Hoje volto ao meu universo mais querido: ao sistema de saúde.
À arquitetura do mais importante sistema de suporte social do país.
Do navio almirante SNS, aos privados e, principalmente, à tentativa sucessiva de reformar o sistema de saúde para melhor servir os cidadãos.
Esta conversa com Correia de Campos, Professor, antigo ministro da saúde, primeiro autor do livro branco da saúde, dura há exatamente 30 anos.
Desde 1993 que lhe faço perguntas e tento aprender com as suas respostas.
Nem sempre lhe fiz perguntas simples e nem sempre recebi respostas doces.
Mas a conversa ao longo dos anos foi sempre útil.
Quão difícil é fazer reformas na saúde em Portugal?
Será possível que algum ministro ou ministra sobreviva politicamente mais do que os dois anos e pico da praxe na pasta da saúde? Com um par de exceções conhecidas.
A área da saúde é das mais visíveis, importantes e sensíveis da nossa vida coletiva.
Todos vamos tolerando os atrasos nos tribunais, a má adaptação da escola à vida real ou a tirania das finanças na nossa vida, mas quando o assunto toca a saúde a música é diferente.
Recorremos habitualmente à saúde em situação de vulnerabilidade.
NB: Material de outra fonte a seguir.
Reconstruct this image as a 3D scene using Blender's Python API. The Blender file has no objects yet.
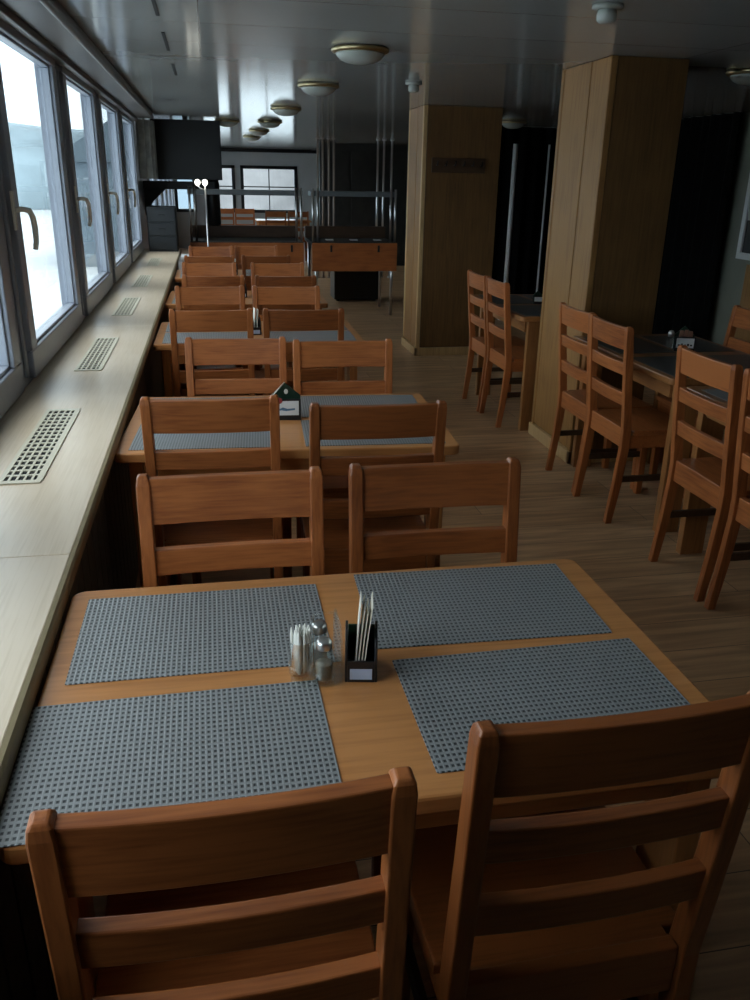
import bpy, bmesh, math, random
from mathutils import Vector, Matrix
random.seed(7)
PI = math.pi
SC = bpy.context.scene
COL = SC.collection

# ------------------------------------------------------------------ mesh builder
class MB:
    def __init__(s): s.bm = bmesh.new()
    def _bev(s, verts, off, seg=2):
        if off <= 0: return
        es = {e for v in verts for e in v.link_edges}
        bmesh.ops.bevel(s.bm, geom=list(es), offset=off, segments=seg, profile=0.5, affect='EDGES')
    def box(s, x0, x1, y0, y1, z0, z1, bev=0.003, rot=None, mi=0, seg=2):
        t = bmesh.new()
        r = bmesh.ops.create_cube(t, size=1)
        for v in t.verts:
            v.co = Vector(((x0+x1)/2+v.co.x*(x1-x0), (y0+y1)/2+v.co.y*(y1-y0), (z0+z1)/2+v.co.z*(z1-z0)))
        if bev > 0:
            bmesh.ops.bevel(t, geom=list(t.edges), offset=bev, segments=seg, profile=0.5, affect='EDGES')
        if rot is not None:
            bmesh.ops.transform(t, matrix=rot, verts=t.verts)
        s._merge(t, mi); return s
    def _merge(s, t, mi=0, smooth=False):
        mp = {}
        for v in t.verts: mp[v] = s.bm.verts.new(v.co)
        for f in t.faces:
            try:
                nf = s.bm.faces.new([mp[v] for v in f.verts]); nf.material_index = mi
                nf.smooth = smooth
            except ValueError: pass
        t.free()
    def prism(s, pts, axis, a, b, bev=0.0, mi=0, rot=None, seg=2):
        """closed 2-D outline pts extruded from a to b along axis; pts are the other two axes in order"""
        t = bmesh.new()
        def P(p, h):
            return {'x': (h, p[0], p[1]), 'y': (p[0], h, p[1]), 'z': (p[0], p[1], h)}[axis]
        lo = [t.verts.new(P(p, a)) for p in pts]; hi = [t.verts.new(P(p, b)) for p in pts]
        n = len(pts)
        t.faces.new(lo[::-1]); t.faces.new(hi)
        for i in range(n): t.faces.new((lo[i], lo[(i+1) % n], hi[(i+1) % n], hi[i]))
        bmesh.ops.recalc_face_normals(t, faces=t.faces)
        if bev > 0:
            es = [e for e in t.edges if (e.verts[0] in lo) == (e.verts[1] in lo)] if bev else []
            bmesh.ops.bevel(t, geom=es, offset=bev, segments=seg, profile=0.5, affect='EDGES')
        if rot is not None: bmesh.ops.transform(t, matrix=rot, verts=t.verts)
        s._merge(t, mi); return s
    def sweep(s, secs, mi=0, bev=0.0, closed=True):
        """list of equal-length rings of 3-D points"""
        t = bmesh.new()
        R = [[t.verts.new(p) for p in ring] for ring in secs]
        n = len(R[0])
        for a, b in zip(R[:-1], R[1:]):
            for i in range(n): t.faces.new((a[i], a[(i+1) % n], b[(i+1) % n], b[i]))
        t.faces.new(R[0][::-1]); t.faces.new(R[-1])
        bmesh.ops.recalc_face_normals(t, faces=t.faces)
        if bev > 0:
            es = [e for e in t.edges if len(e.link_faces) == 2 and e.calc_face_angle(0) > 0.6]
            bmesh.ops.bevel(t, geom=es, offset=bev, segments=2, profile=0.5, affect='EDGES')
        s._merge(t, mi); return s
    def lathe(s, prof, cx=0, cy=0, n=24, mi=0, cap=True):
        t = bmesh.new(); rings = []
        for r, z in prof:
            rings.append([t.verts.new((cx+r*math.cos(2*PI*i/n), cy+r*math.sin(2*PI*i/n), z)) for i in range(n)])
        for a, b in zip(rings[:-1], rings[1:]):
            for i in range(n): t.faces.new((a[i], a[(i+1) % n], b[(i+1) % n], b[i]))
        if cap:
            t.faces.new(rings[0][::-1]); t.faces.new(rings[-1])
        bmesh.ops.recalc_face_normals(t, faces=t.faces)
        s._merge(t, mi, smooth=True); return s
    def tube(s, pts, r, n=10, mi=0):
        t = bmesh.new(); rings = []
        pts = [Vector(p) for p in pts]
        up = Vector((0.31, 0.17, 0.93)).normalized()
        for i, p in enumerate(pts):
            d = (pts[min(i+1, len(pts)-1)] - pts[max(i-1, 0)]).normalized()
            u = d.cross(up)
            if u.length < 0.1: u = d.cross(Vector((1, 0, 0)))
            u.normalize(); w = d.cross(u)
            rr = r[i] if isinstance(r, (list, tuple)) else r
            rings.append([t.verts.new(p + (u*math.cos(2*PI*k/n) + w*math.sin(2*PI*k/n))*rr) for k in range(n)])
        for a, b in zip(rings[:-1], rings[1:]):
            for i in range(n): t.faces.new((a[i], a[(i+1) % n], b[(i+1) % n], b[i]))
        t.faces.new(rings[0][::-1]); t.faces.new(rings[-1])
        bmesh.ops.recalc_face_normals(t, faces=t.faces)
        s._merge(t, mi, smooth=True); return s
    def build(s, name, mats, parent=None, loc=None, rz=0):
        me = bpy.data.meshes.new(name)
        s.bm.to_mesh(me); s.bm.free()
        if not isinstance(mats, (list, tuple)): mats = [mats]
        for m in mats: me.materials.append(m)
        o = bpy.data.objects.new(name, me); COL.objects.link(o)
        if parent is not None: o.parent = parent
        if loc is not None: o.location = loc
        o.rotation_euler.z = rz
        return o

def tag(o, label, cat, group=None, kind=None):
    o['label'] = label; o['category'] = cat
    if group: o['group'] = group
    if kind: o['kind'] = kind
    return o
def struct(o, label=None):
    o['kind'] = 'structure'
    if label: o['label'] = label
    return o
def empty(name, loc=(0, 0, 0), rz=0):
    o = bpy.data.objects.new(name, None); COL.objects.link(o)
    o.location = loc; o.rotation_euler.z = rz; o.empty_display_size = 0.1
    return o
def copy_tree(o, parent=None):
    c = o.copy(); COL.objects.link(c)
    if parent is not None: c.parent = parent
    for ch in list(o.children): copy_tree(ch, c)
    return c

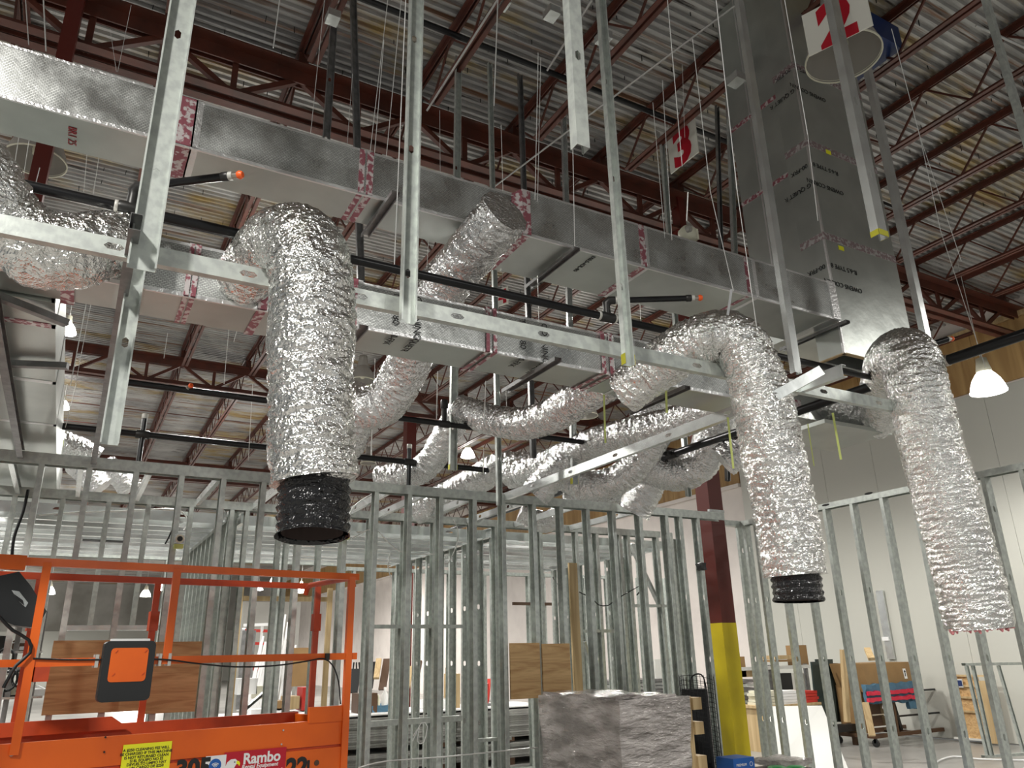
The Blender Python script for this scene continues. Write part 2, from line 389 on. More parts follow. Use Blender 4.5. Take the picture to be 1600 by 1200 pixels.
# joist girders
def girder(Y, label):
    t = thing('joist_girder', label, 'girder', (0, Y, 6.6), 'joist girders')
    m = MB()
    for s in (-1, 1):
        m.box((-15, Y+s*.10-.07, 7.14), (13.93, Y+s*.10+.07, 7.155)); m.box((-15, Y+s*.035-.008, 7.0), (13.93, Y+s*.035+.008, 7.155))
    m.build('top_chord', 'red', t); m = MB()
    for s in (-1, 1):
        m.box((-15, Y+s*.085-.055, 6.60), (13.93, Y+s*.085+.055, 6.612)); m.box((-15, Y+s*.035-.007, 6.60), (13.93, Y+s*.035+.007, 6.71))
    m.build('bottom_chord', 'red', t)
    X = .05-1.22*12; md = {}
    while X < 12.7:
        for key, p, q in (('a', (0, 0, 7.06), (.61, 0, 6.65)), ('b', (.61, 0, 6.65), (.61, 0, 7.06)), ('c', (.61, 0, 6.65), (1.22, 0, 7.06))):
            if key not in md:
                mm = MB(); mm.beam(p, q, .055, .055 if key != 'b' else .04); md[key] = mm.mesh('web_member', 'red')
            link_mesh('web_member', md[key], t, (X, Y, 0))
        X += 1.22
GY = [6.42, 15.3, 24.2, 33.1, 42.0]
for Y, l in zip(GY, ('rust red joist girder carried by the numbered red column, nearest the camera', 'rust red joist girder beyond the far end of the ducts, second from the camera',
                     'rust red joist girder third from the camera', 'rust red joist girder fourth from the camera', 'rust red joist girder farthest from the camera')):
    girder(Y, l)
# open-web joists: one per line and bay
def joist_meshes(y0, y1):
    a = MB(); L = y1-y0
    for s in (-1, 1):
        a.box((s*.035-.022, 0, 7.36), (s*.035+.022, L, 7.372)); a.box((s*.015-.004, 0, 7.30), (s*.015+.004, L, 7.37))
    for e in (0, L-.12): a.box((-.05, e, 7.16), (.05, e+.12, 7.31))
    b = MB()
    for s in (-1, 1):
        b.box((s*.035-.022, .55, 6.84), (s*.035+.022, L-.55, 6.850)); b.box((s*.015-.004, .55, 6.84), (s*.015+.004, L-.55, 6.89))
    w = MB(); pts = []; y = .08; top = True; n = int((L-.16)/.42); st = (L-.16)/n
    for i in range(n+1):
        pts.append((0, y+i*st, 7.33 if i % 2 == 0 else 6.87))
    if n % 2: pts[-1] = (0, y+n*st, 7.33)
    for p, q in zip(pts, pts[1:]): w.beam(p, q, .020, .020)
    return a.mesh('top_chord', 'red'), b.mesh('bottom_chord', 'red'), w.mesh('web_rod', 'red')
bays = [(-2.5, GY[0])]+list(zip(GY, GY[1:]))
bl = ['in the bay over the camera', 'between the first and second girders', 'between the second and third girders', 'between the third and fourth girders', 'beyond the fourth girder']
for bi, (y0, y1) in enumerate(bays):
    ms = joist_meshes(y0, y1)
    for k in range(-1 if bi < 2 else -6, 12):
        X = .05+1.22*k
        if X > 13.9: continue
        if bi == 0 and X < -1.3: continue
        t = thing('roof_joist', 'rust red open-web steel joist under the metal deck '+bl[bi], 'joist', (X, y0, 7.3), 'roof joists '+bl[bi])
        for nme, me in zip(('top_chord', 'bottom_chord', 'web_rod'), ms): link_mesh(nme, me, t, (X, y0, 0))
m = MB()
for yy in (2.0, 10.8, 19.7):
    for zz in (7.32, 6.87): m.tube([(-8, yy, zz), (13.9, yy, zz)], .011, 6)
tag(m.build('bridging_rods', 'red'), 'thin red bridging rods crossing all the roof joists', 'bracing', kind='stuff')
m = MB(); rnd = random.Random(3)
for i in range(46):
    for j in range(38):
        if rnd.random() < .5: continue
        x = -2.5+i*.3+rnd.uniform(-.05, .05); y = 1.2+j*.33+rnd.uniform(-.03, .03); m.beam((x, y, DZ+.03), (x+rnd.uniform(-.006, .006), y, DZ-.045), .007, .007)
tag(m.build('deck_screws', 'ink'), 'scattered dark screw tips poking through the roof deck', 'screws', kind='stuff')
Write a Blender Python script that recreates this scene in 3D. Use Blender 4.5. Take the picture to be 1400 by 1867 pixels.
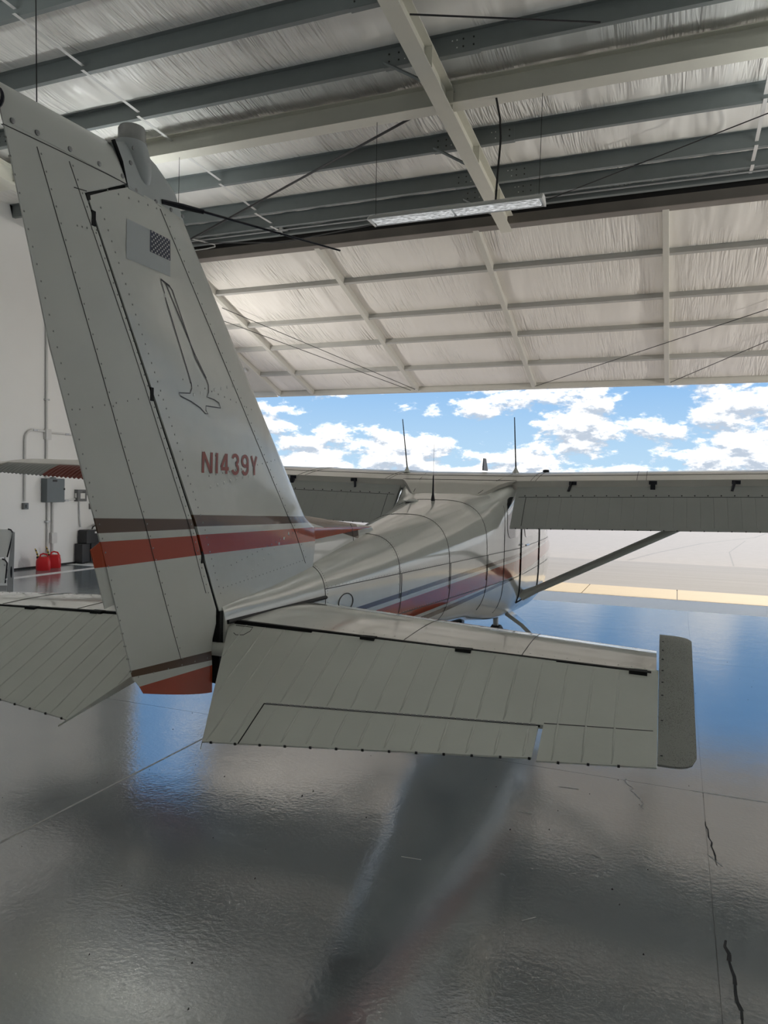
import bpy, bmesh, math, random
from mathutils import Vector, Matrix
random.seed(7)
PI = math.pi
SC = bpy.context.scene
COL = SC.collection
for o in list(bpy.data.objects):
    bpy.data.objects.remove(o)

# ------------------------------------------------------------------ camera
CAM_H = 1.8
cam = bpy.data.cameras.new('camera')
cam.sensor_fit = 'VERTICAL'
cam.sensor_height = 36.0
cam.lens = 36.0 * 1345.0 / 1867.0
cam.clip_end = 3000
camo = bpy.data.objects.new('camera', cam)
COL.objects.link(camo)
camR = ((0.92897604, 0.36951584, 0.02148406), (0.0317628, -0.02175481, -0.99925865), (-0.36877452, 0.92896974, -0.03194656))
cx_, cy_, cz_ = [Vector(v) for v in camR]          # image right, image down, forward, in world axes
cy_ = -cy_
camo.matrix_world = Matrix(((cx_.x, cy_.x, -cz_.x, 0), (cx_.y, cy_.y, -cz_.y, 0), (cx_.z, cy_.z, -cz_.z, CAM_H), (0, 0, 0, 1)))
SC.camera = camo

# ------------------------------------------------------------------ sky
SKY_STRENGTH = 1.0
world = bpy.data.worlds.new('sky')
SC.world = world
world.use_nodes = True
wt = world.node_tree
wt.nodes.clear()
def wn(kind, **kw):
    n = wt.nodes.new(kind)
    for k, v in kw.items():
        setattr(n, k, v)
    return n
def wmath(op, a, b=None, clamp=False):
    n = wn('ShaderNodeMath', operation=op, use_clamp=clamp)
    for i, v in enumerate((a, b)):
        if v is None: continue
        if isinstance(v, (int, float)): n.inputs[i].default_value = v
        else: wt.links.new(v, n.inputs[i])
    return n.outputs[0]
def wmix(f, a, b):
    n = wn('ShaderNodeMix', data_type='RGBA')
    for sock, v in ((n.inputs[0], f), (n.inputs[6], a), (n.inputs[7], b)):
        if isinstance(v, tuple): sock.default_value = (*v, 1)
        elif isinstance(v, (int, float)): sock.default_value = v
        else: wt.links.new(v, sock)
    return n.outputs[2]
def wramp(f, a, b):
    n = wn('ShaderNodeMapRange', interpolation_type='SMOOTHSTEP')
    wt.links.new(f, n.inputs[0])
    n.inputs[1].default_value = a; n.inputs[2].default_value = b
    return n.outputs[0]
tc = wn('ShaderNodeTexCoord')
sep = wn('ShaderNodeSeparateXYZ'); wt.links.new(tc.outputs['Generated'], sep.inputs[0])
zz = wmath('MAXIMUM', sep.outputs[2], 0.0)
# clear sky: pale at the horizon, deeper blue overhead
g1 = wramp(zz, 0.0, 0.22)
g2 = wramp(zz, 0.2, 1.0)
clear = wmix(g2, wmix(g1, (0.52, 0.74, 0.93), (0.20, 0.46, 0.87)), (0.10, 0.26, 0.62))
# cumulus: a noise field over the direction, flattened so the heaps are wider than tall
def cloud_noise(dz, scale, seed, detail=10.0, rough=0.61):
    mp = wn('ShaderNodeMapping')
    mp.inputs['Location'].default_value = (seed, seed * 0.37, seed * 0.71 + dz)
    mp.inputs['Scale'].default_value = (1.0, 1.0, 2.1)
    wt.links.new(tc.outputs['Generated'], mp.inputs[0])
    nz = wn('ShaderNodeTexNoise')
    nz.inputs['Scale'].default_value = scale
    nz.inputs['Detail'].default_value = detail
    nz.inputs['Roughness'].default_value = rough
    wt.links.new(mp.outputs[0], nz.inputs['Vector'])
    return nz.outputs[0]
SEED = 3.3
n0 = cloud_noise(0.0, 11.0, SEED)
n1 = cloud_noise(0.022, 11.0, SEED)
cover = wmath('ADD', n0, wmath('MULTIPLY', wramp(zz, 0.0, 0.26), -0.15))
dens = wramp(cover, 0.420, 0.500)
shade = wramp(wmath('SUBTRACT', n0, n1), -0.075, 0.055)
thick = wramp(cover, 0.55, 0.72)
cl = wmix(shade, (0.55, 0.63, 0.74), (1.45, 1.44, 1.42))
cl = wmix(wmath('MULTIPLY', thick, 0.32), cl, (0.62, 0.68, 0.75))
sky = wmix(dens, clear, cl)
bg = wn('ShaderNodeBackground')
bg.inputs[1].default_value = SKY_STRENGTH
wt.links.new(sky, bg.inputs[0])
wo = wn('ShaderNodeOutputWorld')
wt.links.new(bg.outputs[0], wo.inputs[0])

# ------------------------------------------------------------------ sun, exposure
sun = bpy.data.lights.new('sun', 'SUN')
sun.energy = 9.0
sun.color = (1.0, 0.93, 0.80)
sun.angle = math.radians(0.6)
suno = bpy.data.objects.new('sun', sun)
COL.objects.link(suno)
saz = math.radians(12.0)                           # from straight ahead toward the right
sel = math.atan(0.72 * math.cos(saz))
sdir = Vector((math.sin(saz) * math.cos(sel), math.cos(saz) * math.cos(sel), math.sin(sel)))
suno.rotation_euler = sdir.to_track_quat('Z', 'Y').to_euler()
suno.location = sdir * 60
SC.view_settings.view_transform = 'Standard'
SC.view_settings.look = 'None'
SC.view_settings.gamma = 1.0
SC.view_settings.use_curve_mapping = False
SC.view_settings.exposure = 0.0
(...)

Quando estamos doentes. Quando estamos feridos. Quando corremos risco de vida.
E nestas circunstâncias — nossas ou de familiares e amigos próximos — a nossa tolerância e paciência são mínimas.
Reformar um sistema aberto 24 horas por dia, 365 dias por ano, distribuído pelo país, que custa 15 mil milhões de euros, pagos pelos contribuintes, fora os extras de cada cidadão, os seguros e a ADSE, é difícil.
Poderia dizer, quase impossível.
Esta conversa de hoje tem como pretexto um livro que Correia de Campos escreve.
Ele tem o bom hábito de escrever livros a prestar contas, a explicar contextos e a abrir pistas para o futuro.
O livro tem o título provocador de : “A gaveta de reformas”.
Numa interpretação livre podemos ler aqui que as gavetas podem guardar muitas reformas. Reformas metidas na gaveta. Ou reformas tiradas da gaveta.
Cada um que decida.
A mim sempre me fascinaram os estrategas, decisores, administradores e servidores da causa pública da saúde.
Deixo uma reflexão muito pessoal. Estas pessoas passam anos a pensar e desenhar soluções para resolver os problemas dos cidadãos. Em particular dos doentes.
E depois preparam-se para tomar decisões. O melhor, entre várias opções. O menos mal. O melhor custo-benefício e outras tantas árvores de decisão.
Portanto, estudam muito e sabem decidir. O melhor que podem e sabem.
Mas no terceiro pé são menos competentes: na comunicação.
Não, não falo de técnica ou sequer de transparência.
Estou a falar sobre não incluir os cidadãos, a audiência e as suas expectativas no processo de comunicação. E antes disso, no processo de estudo e decisão.
Sim, todos sabemos que a economia conta muito. Os recursos limitados. As necessidades infinitas.
Mas um bom sistema de integração do cidadão no processo de decisão, numa medição das suas expectativas e num envolvimento na comunicação dariam uma grande ajuda.
EstaEstá dado o meu contributo para a gaveta dos comunicados das reformas da saúde.
Vamos ler o livro?
Entretanto, vale anotar:
Os ganhos em saúde são notáveis e crescentes.
Mas muita coisa há que fazer.
E a expectativa dos cidadãos é elevada.
Será que os estudos sociológicos e psicológicos do sentimento da população não poderiam começar a ser parte do processo de decisão?
E as ferramentas de audição dos utentes?
Até podíamos ir mais longe: convidar cidadãos a ocupar lugares executivos ou consultivos nos centros de decisão.
Assim as decisões seriam mais nossas.